Print, word for word, the opening line of the data below and every line after it through the line that contains "tag(pot('nursery', 7.5 *", but not the pictures.

------------------------------------------------

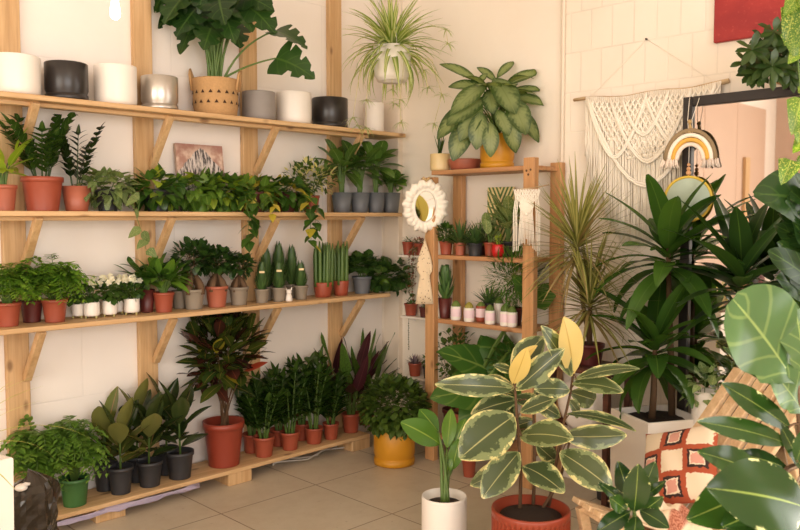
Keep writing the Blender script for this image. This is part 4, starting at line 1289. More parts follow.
# ------------------------------------------------------------------ alocasia on the bottom rack board
z = LZ[3]
b0 = Vector((-.27, RY(484, -.25, z), z))
b0 = Vector((-.2, RY(468, -.2, z), z))
alo = thing('alocasia', 'plant with huge plain green leaves in a faded terracotta pot on the bottom rack board', 'plant', (b0.x, b0.y, b0.z))
dref = proj(b0)[2]; s = dref / FPX
pot('nursery', 17 * s, 26 * s, 40).build('pot', M_terra2, alo)
soil(15.5 * s, 21 * s).build('soil', M_soil, alo)
F, S = MB(), MB(); R = random.Random(9)
bl = b0.copy()
for (bx, by), (tx, ty), db, dt, wf in (((487, 392), (438, 405), -.02, -.16, .95), ((482, 372), (440, 362), .0, -.12, .8), ((500, 352), (480, 384), .02, -.06, 1.1), ((524, 300), (508, 282), -.22, -.28, .95), ((526, 302), (550, 288), -.2, -.18, .8), ((495, 385), (475, 345), .05, .08, 1.0), ((505, 395), (532, 372), .03, .0, .9), ((478, 400), (462, 440), -.06, -.14, .9), ((505, 360), (520, 335), .06, .1, .9)):
    B = at_depth(bx + 9, by, dref + db - .13) - bl; T = at_depth(tx + 9, ty, dref + dt - .13) - bl
    d = T - B; L_ = d.length
    tube(S, bez((0, 0, 20 * s), (B.x * .3, B.y * .3, 20 * s + (B.z - 20 * s) * .7), B, 8), .010, .006, 8)
    leaf(F, B - d * .1, (d.normalized() + Z * .25).normalized(), L_ * 1.35, L_ * wf * 1.25, 'heart', up=Vector((-.5, -.5, .7)), bend=.45, fold=.08, seg=12, nx=6, R=R, wave=.02)
constrain(F, bl, 0, .0); F.build('foliage', L_alo, alo); S.build('stem', M_stem, alo)
q = hit(469, 476, 2, 0); s = proj(q)[2] / FPX
tag(pot('nursery', 7.5 * s, 18 * s).build('terracotta_pot', M_terra, None, (q.x, q.y, 0)), 'small empty terracotta pot on the floor behind the white planter', 'pot')

# ------------------------------------------------------------------ bird of paradise in the white pot
q = hit(444, 552, 2, 0); s = proj(q)[2] / FPX
bop = thing('bird_of_paradise', 'young bird of paradise plant in a smooth white cylinder pot', 'plant', (q.x, q.y, 0))
ph = 58 * s
pot('cyl', 22.5 * s, ph, 48).build('pot', M_white, bop)
soil(20 * s, ph * .86).build('soil', M_soil, bop)
F, S = MB(), MB(); R = random.Random(3)
bl = Vector((q.x, q.y, 0)); dref = proj(bl)[2]
for (bx, by), (tx, ty), db, dt, wf in (((440, 444), (404, 431), 0, -.06, .62), ((438, 432), (418, 412), .02, .06, .62), ((447, 448), (452, 412), .0, .02, .42), ((452, 452), (466, 424), .02, .0, .5), ((452, 470), (460, 444), -.02, -.05, .5), ((446, 474), (452, 462), -.03, -.05, .5)):
    B = at_depth(bx, by, dref + db) - bl; T = at_depth(tx, ty, dref + dt) - bl
    d = T - B; L_ = d.length
    a = Vector((R.uniform(-.02, .02), R.uniform(-.02, .02), ph * .84))
    tube(S, bez(a, (a.x + (B.x - a.x) * .25, a.y + (B.y - a.y) * .25, a.z + (B.z - a.z) * .7), B, 8), .0085, .0055, 8)
    leaf(F, B, (d.normalized() + Z * .3).normalized(), L_ * 1.1, L_ * wf, 'ell', up=Vector((-.55, -.55, .6)), bend=.6, fold=.15, seg=10, nx=4, R=R)
F.build('foliage', L_bop, bop); S.build('stem', M_stem, bop)

# ------------------------------------------------------------------ variegated rubber plant in the fluted pot
q = hit(530, 584, 2, 0); s = proj(q)[2] / FPX
tin = thing('variegated_rubber_plant', 'large cream-edged rubber plant in a fluted rust red pot', 'plant', (q.x, q.y, 0))
ph = 78 * s
pot('flute', 38 * s, ph).build('pot', M_flute, tin)
soil(35 * s, ph * .9, 32).build('soil', M_soil, tin)
F, S = MB(), MB(); R = random.Random(21)
bl = Vector((q.x, q.y, 0)); dref = proj(bl)[2]
stems = [[(520, 508), (521, 470), (517, 420), (515, 385), (513, 360)], [(533, 508), (535, 470), (534, 430), (533, 400)], [(549, 506), (555, 470), (562, 430), (570, 395), (574, 368)], [(543, 508), (560, 480), (570, 440)]]
sdep = [-.04, .04, .02, .0]
spts = []
for pts, dd in zip(stems, sdep):
    P = [at_depth(x_, y_, dref + dd) - bl for x_, y_ in pts]
    spts.append(P)
    tube(S, P, .0075, .0045, 8)
lv = [  # base, tip, depth off base, tip, width ratio, material
    ((513, 366), (535, 346), -.04, -.1, .34, 1), ((514, 372), (494, 366), -.04, -.05, .42, 0), ((513, 384), (527, 352), -.05, -.14, .40, 1), ((512, 372), (541, 338), .02, .04, .6, 0),
    ((516, 390), (562, 352), -.05, -.12, .36, 0), ((514, 388), (447, 412), -.05, -.16, .27, 0), ((516, 394), (476, 384), .02, .06, .62, 0), ((518, 400), (478, 424), .03, .0, .45, 0),
    ((514, 416), (476, 468), -.06, -.2, .62, 0), ((520, 412), (556, 398), -.05, -.1, .42, 0), ((520, 436), (566, 448), -.07, -.22, .58, 0), ((519, 452), (494, 502), -.06, -.17, .5, 0),
    ((523, 466), (557, 497), -.07, -.2, .62, 0), ((519, 460), (484, 500), .0, -.05, .4, 0), ((573, 374), (567, 320), .0, -.06, .56, 1), ((572, 376), (544, 328), -.02, -.1, .36, 0),
    ((574, 380), (640, 378), .0, -.05, .22, 0), ((572, 384), (620, 400), .0, -.06, .44, 0), ((570, 390), (542, 400), -.04, -.12, .5, 0), ((568, 400), (580, 422), .04, .06, .5, 0),
    ((566, 414), (632, 440), .02, -.04, .22, 0), ((562, 436), (620, 462), .0, -.1, .38, 0), ((560, 452), (600, 498), -.03, -.16, .55, 0), ((533, 402), (556, 424), .04, .02, .5, 0),
    ((534, 420), (510, 440), .05, .06, .5, 0), ((534, 410), (548, 380), .06, .1, .5, 0), ((516, 420), (500, 400), .04, .1, .5, 0), ((536, 444), (552, 470), .05, .06, .5, 0),
    ((512, 430), (462, 450), .05, .08, .35, 0), ((556, 460), (540, 486), .05, .02, .5, 0), ((570, 392), (596, 416), .06, .1, .5, 0), ((514, 398), (540, 412), .05, .0, .5, 0)]
for (bx, by), (tx, ty), db, dt, wf, m in lv:
    B = at_depth(bx, by, dref + db) - bl; T = at_depth(tx, ty, dref + dt) - bl
    d = T - B; L_ = d.length
    # short petiole from the nearest stem point
    near = min((p for P in spts for p in P), key=lambda p: (p - B).length)
    tube(S, [near, near.lerp(B, .5) + Z * .004, B + d * .04], .0035, .003, 6)
    dn = d.normalized()
    if dn.z > .2:
        dd = (dn + Vector((-.1, -.1, .1))).normalized(); bd = .25
    else:
        dd = (dn + Z * .38).normalized(); bd = .7
    leaf(F, B, dd, L_ * 1.07, L_ * wf * 1.12, 'ell', up=Vector((-.6, -.6, .55)), bend=bd, fold=.14, seg=12, nx=6, mat=m, R=R, wave=.02, roll=R.uniform(-.55, .55))
F.build('foliage', [L_tineke, L_tinekey], tin); S.build('stem', M_stemb, tin)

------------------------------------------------

RIGHT ANSWER ->
Keep writing the Blender script for this image. This is part 4, starting at line 1289. More parts follow.
# ------------------------------------------------------------------ alocasia on the bottom rack board
z = LZ[3]
b0 = Vector((-.27, RY(484, -.25, z), z))
b0 = Vector((-.2, RY(468, -.2, z), z))
alo = thing('alocasia', 'plant with huge plain green leaves in a faded terracotta pot on the bottom rack board', 'plant', (b0.x, b0.y, b0.z))
dref = proj(b0)[2]; s = dref / FPX
pot('nursery', 17 * s, 26 * s, 40).build('pot', M_terra2, alo)
soil(15.5 * s, 21 * s).build('soil', M_soil, alo)
F, S = MB(), MB(); R = random.Random(9)
bl = b0.copy()
for (bx, by), (tx, ty), db, dt, wf in (((487, 392), (438, 405), -.02, -.16, .95), ((482, 372), (440, 362), .0, -.12, .8), ((500, 352), (480, 384), .02, -.06, 1.1), ((524, 300), (508, 282), -.22, -.28, .95), ((526, 302), (550, 288), -.2, -.18, .8), ((495, 385), (475, 345), .05, .08, 1.0), ((505, 395), (532, 372), .03, .0, .9), ((478, 400), (462, 440), -.06, -.14, .9), ((505, 360), (520, 335), .06, .1, .9)):
    B = at_depth(bx + 9, by, dref + db - .13) - bl; T = at_depth(tx + 9, ty, dref + dt - .13) - bl
    d = T - B; L_ = d.length
    tube(S, bez((0, 0, 20 * s), (B.x * .3, B.y * .3, 20 * s + (B.z - 20 * s) * .7), B, 8), .010, .006, 8)
    leaf(F, B - d * .1, (d.normalized() + Z * .25).normalized(), L_ * 1.35, L_ * wf * 1.25, 'heart', up=Vector((-.5, -.5, .7)), bend=.45, fold=.08, seg=12, nx=6, R=R, wave=.02)
constrain(F, bl, 0, .0); F.build('foliage', L_alo, alo); S.build('stem', M_stem, alo)
q = hit(469, 476, 2, 0); s = proj(q)[2] / FPX
tag(pot('nursery', 7.5 * s, 18 * s).build('terracotta_pot', M_terra, None, (q.x, q.y, 0)), 'small empty terracotta pot on the floor behind the white planter', 'pot')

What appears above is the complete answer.